Furthermore, append the following cibuildwheel
-specific configuration to
pyproject.toml
:
[tool.cibuildwheel]
# Necessary to see build output from the actual compilation
build-verbosity = 1
# Optional: run pytest to ensure that the package was correctly built
# test-command = "pytest {project}/tests"
# test-requires = "pytest"
# Needed for full C++17 support on macOS
[tool.cibuildwheel.macos.environment]
MACOSX_DEPLOYMENT_TARGET = "10.14"
Following each run, the action provides a downloadable build artifact, which is a ZIP file containing all the individual wheel files for each platform.
By default, cibuildwheel
will launch a very large build matrix, and it is
possible that your extension is not compatible with every single configuration.

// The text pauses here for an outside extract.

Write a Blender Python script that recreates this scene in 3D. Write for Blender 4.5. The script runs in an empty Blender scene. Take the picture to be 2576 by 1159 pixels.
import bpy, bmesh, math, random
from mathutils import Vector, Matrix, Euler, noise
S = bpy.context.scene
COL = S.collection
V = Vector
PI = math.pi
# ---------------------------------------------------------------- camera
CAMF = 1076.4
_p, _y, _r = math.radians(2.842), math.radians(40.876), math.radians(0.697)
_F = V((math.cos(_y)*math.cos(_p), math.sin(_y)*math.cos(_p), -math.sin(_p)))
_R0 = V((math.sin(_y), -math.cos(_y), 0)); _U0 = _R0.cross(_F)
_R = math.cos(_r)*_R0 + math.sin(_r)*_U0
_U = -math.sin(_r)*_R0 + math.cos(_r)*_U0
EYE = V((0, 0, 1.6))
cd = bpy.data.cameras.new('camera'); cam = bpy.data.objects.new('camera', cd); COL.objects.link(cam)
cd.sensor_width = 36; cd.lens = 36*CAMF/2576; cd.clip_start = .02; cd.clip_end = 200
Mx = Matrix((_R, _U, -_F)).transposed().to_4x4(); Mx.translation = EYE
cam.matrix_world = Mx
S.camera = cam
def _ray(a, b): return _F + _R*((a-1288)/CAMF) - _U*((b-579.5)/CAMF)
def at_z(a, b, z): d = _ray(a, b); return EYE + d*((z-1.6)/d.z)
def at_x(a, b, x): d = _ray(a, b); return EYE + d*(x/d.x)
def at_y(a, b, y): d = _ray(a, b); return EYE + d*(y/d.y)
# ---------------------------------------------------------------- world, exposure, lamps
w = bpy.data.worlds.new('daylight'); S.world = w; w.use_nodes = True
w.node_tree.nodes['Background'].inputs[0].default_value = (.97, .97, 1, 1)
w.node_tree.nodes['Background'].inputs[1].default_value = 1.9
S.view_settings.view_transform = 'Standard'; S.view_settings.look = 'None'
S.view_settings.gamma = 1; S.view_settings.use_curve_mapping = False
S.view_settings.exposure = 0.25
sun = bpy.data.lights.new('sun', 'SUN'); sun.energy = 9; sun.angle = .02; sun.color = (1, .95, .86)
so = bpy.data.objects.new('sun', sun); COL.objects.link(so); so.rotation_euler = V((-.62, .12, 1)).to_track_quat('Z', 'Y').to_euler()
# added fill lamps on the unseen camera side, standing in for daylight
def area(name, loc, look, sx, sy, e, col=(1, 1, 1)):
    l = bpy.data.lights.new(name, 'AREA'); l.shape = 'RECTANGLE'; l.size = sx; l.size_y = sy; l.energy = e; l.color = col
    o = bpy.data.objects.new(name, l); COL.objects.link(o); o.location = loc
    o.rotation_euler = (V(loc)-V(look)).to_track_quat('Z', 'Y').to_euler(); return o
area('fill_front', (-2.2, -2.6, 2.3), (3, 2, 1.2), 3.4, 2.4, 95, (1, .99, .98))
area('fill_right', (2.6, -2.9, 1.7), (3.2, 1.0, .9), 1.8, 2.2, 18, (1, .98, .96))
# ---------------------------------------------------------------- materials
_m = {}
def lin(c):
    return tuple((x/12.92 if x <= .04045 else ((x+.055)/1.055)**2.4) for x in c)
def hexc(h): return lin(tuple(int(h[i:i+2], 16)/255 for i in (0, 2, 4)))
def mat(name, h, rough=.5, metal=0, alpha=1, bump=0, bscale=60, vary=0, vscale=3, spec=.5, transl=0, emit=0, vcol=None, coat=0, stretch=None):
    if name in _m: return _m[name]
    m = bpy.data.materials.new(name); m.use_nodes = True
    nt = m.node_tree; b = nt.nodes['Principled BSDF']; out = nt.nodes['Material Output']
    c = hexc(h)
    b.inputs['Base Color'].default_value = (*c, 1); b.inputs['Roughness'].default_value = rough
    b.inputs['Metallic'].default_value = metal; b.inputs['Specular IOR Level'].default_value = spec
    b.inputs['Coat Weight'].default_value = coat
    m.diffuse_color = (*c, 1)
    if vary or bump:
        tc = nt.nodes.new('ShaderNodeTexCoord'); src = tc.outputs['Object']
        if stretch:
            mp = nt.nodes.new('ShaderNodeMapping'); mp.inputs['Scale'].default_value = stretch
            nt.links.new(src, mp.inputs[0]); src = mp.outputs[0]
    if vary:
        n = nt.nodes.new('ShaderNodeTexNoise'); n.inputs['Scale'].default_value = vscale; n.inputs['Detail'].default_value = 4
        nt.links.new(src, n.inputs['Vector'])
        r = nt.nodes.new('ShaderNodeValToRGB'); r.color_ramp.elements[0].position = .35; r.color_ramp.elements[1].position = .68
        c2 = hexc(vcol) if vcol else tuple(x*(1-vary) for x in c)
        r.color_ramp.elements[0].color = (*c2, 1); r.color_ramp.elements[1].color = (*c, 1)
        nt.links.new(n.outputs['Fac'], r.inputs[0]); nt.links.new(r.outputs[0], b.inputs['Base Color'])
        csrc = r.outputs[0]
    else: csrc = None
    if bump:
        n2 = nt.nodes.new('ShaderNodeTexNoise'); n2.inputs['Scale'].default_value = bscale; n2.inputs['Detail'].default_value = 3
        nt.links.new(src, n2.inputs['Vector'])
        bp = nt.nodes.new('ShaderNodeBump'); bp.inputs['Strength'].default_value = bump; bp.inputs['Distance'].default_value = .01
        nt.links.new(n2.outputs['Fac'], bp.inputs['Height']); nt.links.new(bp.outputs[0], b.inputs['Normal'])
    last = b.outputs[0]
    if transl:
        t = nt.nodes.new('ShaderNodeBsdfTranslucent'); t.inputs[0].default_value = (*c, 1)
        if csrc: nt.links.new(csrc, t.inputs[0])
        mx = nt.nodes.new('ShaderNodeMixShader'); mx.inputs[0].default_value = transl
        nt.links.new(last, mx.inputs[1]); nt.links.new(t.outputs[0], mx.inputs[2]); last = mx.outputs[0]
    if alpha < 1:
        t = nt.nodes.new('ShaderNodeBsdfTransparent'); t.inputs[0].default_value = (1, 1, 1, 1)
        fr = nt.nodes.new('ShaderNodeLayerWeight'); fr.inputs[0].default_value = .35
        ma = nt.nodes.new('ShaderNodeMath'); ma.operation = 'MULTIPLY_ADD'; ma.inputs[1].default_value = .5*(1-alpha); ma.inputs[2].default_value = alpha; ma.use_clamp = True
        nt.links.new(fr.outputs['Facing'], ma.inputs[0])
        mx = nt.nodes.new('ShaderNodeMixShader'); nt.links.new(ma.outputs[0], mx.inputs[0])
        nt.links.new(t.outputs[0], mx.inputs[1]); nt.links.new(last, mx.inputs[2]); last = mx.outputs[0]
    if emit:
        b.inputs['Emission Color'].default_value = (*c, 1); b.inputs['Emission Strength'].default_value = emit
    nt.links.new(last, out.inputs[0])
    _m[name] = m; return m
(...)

For example, suppose that the project depends on Python 3.9+ and a 64 bit
processor. In this case, add further entries to the [tool.cibuildwheel]
block to remove incompatible configurations from the matrix:
skip = ["cp38-*", "pp38-*"] # Skip CPython and PyPy 3.8
archs = ["auto64"] # Only target 64 bit architectures
The cibuildwheel documentation explains the possible options.
If you set up a GitHub actions secret named
pypi_password
containing a PyPI authentication token, the action will
automatically upload the generated wheels to the Python Package Index (PyPI) when the action is triggered by a software release event.